Something I’ve been keeping an eye on for a while is Open Frameworks (http://www.openframeworks.cc/) which is a C++ platform for creative coding.

The gallery is full of interesting installations such as the mirror Audience  which has dozens of robot mirrors spookily following you around the room, the Body Paint which looks like a really fun and physical way to paint a virtual mess, and Secret Powers which looks suspiciously similar to the scene in Doctor Who and The Empty Child where “everyone lives! Just this once!”. I wonder if they used OF for that…? Come to think of it, there’s also the gallery installation where you “mustn’t blink – don’t even blink!”.

The thing that peaked my interest recently was this incredible face tracking demo from Kyle McDonald – it looks like OF is really maturing with a host of amazing extensions. This was build on top of an extremely robust face tracking library from Jason Saragih which has also been used for some other amazing prototypes, including my favourite by Daito Manabe where he’s actually using the contours of the face as an arena for fluid physics simulations. Just stunning!

There’s a wrapper for OpenCV– a computer vision library which helps with all the low-level tasks of finding edges, objects, filtering, transforms and all sorts of things which bring memories of extremely late nights at university flooding back to me. I mean, we’re talking dawn chorus in the computer labs just to get a gaussian filter working, but these guys have got instant shape detection in video at 50fps!
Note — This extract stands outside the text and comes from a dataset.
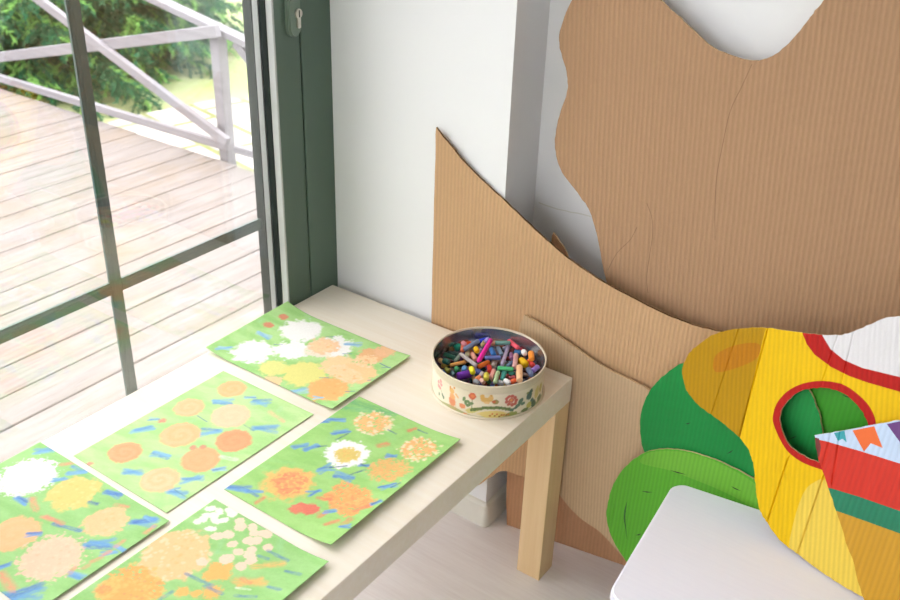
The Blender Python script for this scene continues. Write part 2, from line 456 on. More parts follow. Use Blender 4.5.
for yy in (-4.8, -3.2, -1.6, 0., 1.33): add_box(bm, (-7.2, yy-.03, DZ-.2), (-.15, yy+.03, DZ-.0295))
struct(bm_obj('trim_1', bm, plain('dark_joist_wood', (110, 104, 98), .9)))
GZ = -.75
def lawn_mat():
    t = NT('lawn'); v, x, y, z = t.coords()
    c = t.mix(t.ramp(t.noise(v, 1.3, 5, .65), .35, .65), rgba((160, 172, 118)), rgba((184, 188, 146)))
    c = t.mix(t.math('MULTIPLY', t.ramp(t.noise(v, 30, 4, .7), .45, .7), .5), c, rgba((128, 148, 88)))
    t.base(c); t.rough(.9, .1); t.bump(t.noise(v, 60, 4, .7), .6, .02); return t.m
struct(mesh_obj('lawn', [(-40, -12, GZ), (6, -12, GZ), (6, 40, GZ), (-40, 40, GZ)], [(0, 1, 2, 3)], lawn_mat()))
def pave_mat():
    t = NT('pale_paving_slabs'); v, x, y, z = t.coords()
    br = t.n('ShaderNodeTexBrick', offset=.3); t.l(t.mapping(v, (1, 1, 1), (0, 0, math.radians(12))), br.inputs['Vector'])
    br.inputs['Scale'].default_value = 1.0; br.inputs['Brick Width'].default_value = .62; br.inputs['Row Height'].default_value = .36; br.inputs['Mortar Size'].default_value = .022
    br.inputs['Color1'].default_value = rgba((166, 161, 157)); br.inputs['Color2'].default_value = rgba((180, 175, 171)); br.inputs['Mortar'].default_value = rgba((122, 128, 84))
    c = t.mix(t.math('MULTIPLY', t.ramp(t.noise(v, 4, 5), .5, .75), .5), br.outputs[0], rgba((170, 170, 145)))
    t.base(c); t.rough(.85, .2); return t.m
struct(prism('paving', [(-4.1, 1.3), (.4, 1.3), (.4, 4.2), (-3.2, 4.2), (-4.1, 3.3), (-4.25, 2.6)], GZ+.001, GZ+.03, pave_mat()))
# balustrade
Y0 = 1.447
def Q(u, v, dy=0.): return hit((u, v), 1, Y0+dy)
rail = tag(empty('deck_railing', (-1.93, Y0, GZ)), 'weathered grey wooden railing with crossed braces at the far end of the deck', 'railing')
def rbeam(name, a, b, w, h):
    bm = bmesh.new(); o = Vector((-1.93, Y0, GZ)); beam_bm(bm, Vector(a)-o, Vector(b)-o, w, h); return bm_obj(name, bm, M_RAIL, rail)
PXC = hit((224, 110), 1, Y0+.045)[0]+1.93
bm = bmesh.new(); add_box(bm, (-.026+PXC, -.026+.045, .035), (.026+PXC, .026+.045, .40-GZ), .003); bm_obj('post', bm, M_RAIL, rail)
def ext(a, b, s, e):
    a, b = np.array(a), np.array(b); return a+(a-b)*s, b+(b-a)*e
p0, p1 = ext(Q(0, 57), Q(218, 31), .8, .0); rbeam('top_rail', p0, p1, .03, .05)
p0, p1 = ext(Q(45, 4, -.03), Q(226, 141, -.03), .8, .01); rbeam('brace', p0, p1, .028, .042)
p0, p1 = ext(Q(0, 78, .01), Q(229, 147, .01), .8, .0); rbeam('bottom_rail', p0, p1, .028, .036)
p0, p1 = ext(Q(151, -3, .06), Q(236, 37, .06), .6, .55); rbeam('hand_rail', p0, p1, .06, .028)
p0, p1 = ext(Q(236, 42, .06), Q(256, 68, .06), .0, 2.2); rbeam('stair_brace', p0, p1, .028, .04)
p0, p1 = ext(Q(236, 149, .02), Q(257, 155, .02), .0, 3.); rbeam('stair_rail', p0, p1, .025, .032)
# spruce
M_NEEDLE = plain('dark_spruce_needles', (40, 96, 64), .6, .2, vary=.4, scale=4)
M_NEEDLE2 = plain('young_spruce_needles', (122, 172, 88), .6, .2, vary=.25, scale=6)
M_BARK = plain('spruce_bark', (46, 52, 40), .9, .1, vary=.3, scale=15)
def spruce(name, loc, H, R, label, nb, seed, zmin=.05):
    r = random.Random(seed); root = tag(empty(name, loc), label, 'tree')
    bm = bmesh.new(); bmesh.ops.create_cone(bm, cap_ends=True, segments=12, radius1=.09, radius2=.01, depth=H, matrix=Matrix.Translation((0, 0, H/2)))
    bm_obj('trunk', bm, M_BARK, root)
    V, F, I = [], [], []; BV, BF = [], []
    def needle(p, d, L, w, up, k):
        s = d.cross(up)
        if s.length < 1e-4: s = d.cross(Vector((1, 0, 0)))
        s.normalize(); i = len(V); V.extend([p-s*w, p+s*w, p+d*L]); F.append((i, i+1, i+2)); I.append(k)
    for b in range(nb):
        h = zmin+(H-zmin)*(1-math.sqrt(r.random()))*.98; L = R*(1-h/H)*r.uniform(.75, 1.1)+.1; az = r.uniform(0, 2*PI)
        d0 = Vector((math.cos(az), math.sin(az), 0)); steps = max(4, int(L/.09)); prev = None
        for s in range(steps+1):
            t = s/steps; p = d0*L*t + Vector((0, 0, h-.42*L*t*t+.22*L*t**3*1.1))
            if prev is not None:
                for side in (-1, 1, 0):
                    tl = (.16+.2*(1-t))*r.uniform(.6, 1.1)
                    sd = Vector((-d0.y, d0.x, 0))*side; td = (d0*.75+sd*.9+Vector((0, 0, r.uniform(-.55, -.1)))).normalized()
                    k = 1 if (r.random() < .22 and t > .55) or r.random() < .04 else 0
                    nn = 15
                    for q in range(nn):
                        tt = (q+.5)/nn; base = p+td*tl*tt+Vector((0, 0, -.05*tt*tt))
                        for _ in range(3):
                            nd = (td*.8+Vector((r.uniform(-1, 1), r.uniform(-1, 1), r.uniform(-.8, .6)))).normalized()
                            needle(base, nd, r.uniform(.035, .055), .0058, Vector((r.uniform(-1, 1), r.uniform(-1, 1), 1)), k)
            prev = p
            i = len(BV); rr = .009*(1-t)+.002
            n1 = Vector((-d0.y, d0.x, 0))*rr; n2 = Vector((0, 0, rr)); BV.extend([p+n1, p+n2, p-n1, p-n2])
            if s: BF.extend([(i-4+a, i-4+(a+1) % 4, i+(a+1) % 4, i+a) for a in range(4)])
    mesh_obj('branches', BV, BF, M_BARK, root)['kind'] = 'stuff'
    f = mesh_obj('foliage', V, F, [M_NEEDLE, M_NEEDLE2], root, idx=I); f['kind'] = 'stuff'
    return root
spruce('spruce_tree', (-6.2, 3.25, GZ), 5.2, 1.82, 'dark green spruce tree with drooping branches beyond the deck railing', 520, 3, .14)
def shrub(name, loc, R, n, label, seed):
    r = random.Random(seed); root = tag(empty(name, loc), label, 'shrub'); V, F = [], []; SV, SF = [], []
    for b in range(n):
        a = r.uniform(0, 2*PI); L = R*r.uniform(.6, 1.1); tip = Vector((math.cos(a)*L*.7, math.sin(a)*L*.7, L*r.uniform(.5, 1.3)))
        i = len(SV); w = .004; SV.extend([(-w, 0, 0), (w, 0, 0), tuple(tip+Vector((w*.3, 0, 0)))]); SF.append((i, i+1, i+2))
        for q in range(9):
            p = tip*(.25+.75*q/8); d = Vector((r.uniform(-1, 1), r.uniform(-1, 1), r.uniform(-.2, .6))).normalized(); s = d.cross(Vector((0, 0, 1))).normalized()*.017
            i = len(V); V.extend([p, p+d*.03+s, p+d*.07, p+d*.03-s]); F.append((i, i+1, i+2, i+3))
    mesh_obj('stems', SV, SF, M_BARK, root); mesh_obj('leaves', V, F, plain('shrub_leaf', (150, 185, 100), .6, .3, vary=.3), root)
    return root
shrub('shrub', (-3.2, 3.75, GZ), .33, 40, 'small leafy green shrub on the lawn behind the railing post', 5)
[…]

Where have I been for the last 15 years?

There’s also their friends at the Point Cloud Library who have an incredible array of techniques for mapping objects in 3D spaces – most of which I barely even begin to understand. But want anyway.

This lead me on to find a new API and standard in “natural interaction” – OpenNI who are trying to bridge the gap between hardware and software to facilitate the development of games, apps, systems which will use cameras and depth-sensors to enable people to interact with systems purely naturally – without a UI. Is this the end of the UI? Asus seem to be the only hardware vendor at the moment with a compatible device, but it’s not available in Australia yet…

I have an idea for a collaborative, evolutionary 3D-modelling installation where people can add things to and chop up and virtual sculpture, leaving it behind for the next person to mutate, destroy, defame or enhance purely through a webcam and a projector. I’ve also got another idea for a yellow-snow message writing augmented reality game, but I don’t think I could get it past the iPhone app-store regulations.

I feel like I’ve just opened a pandoras chocolate-box of old AI dreams from my 20’s and it’s truly re-ignited my passion for creative coding again. What else could have kept me up till 2am solving obscure gcc linker problems in XCode?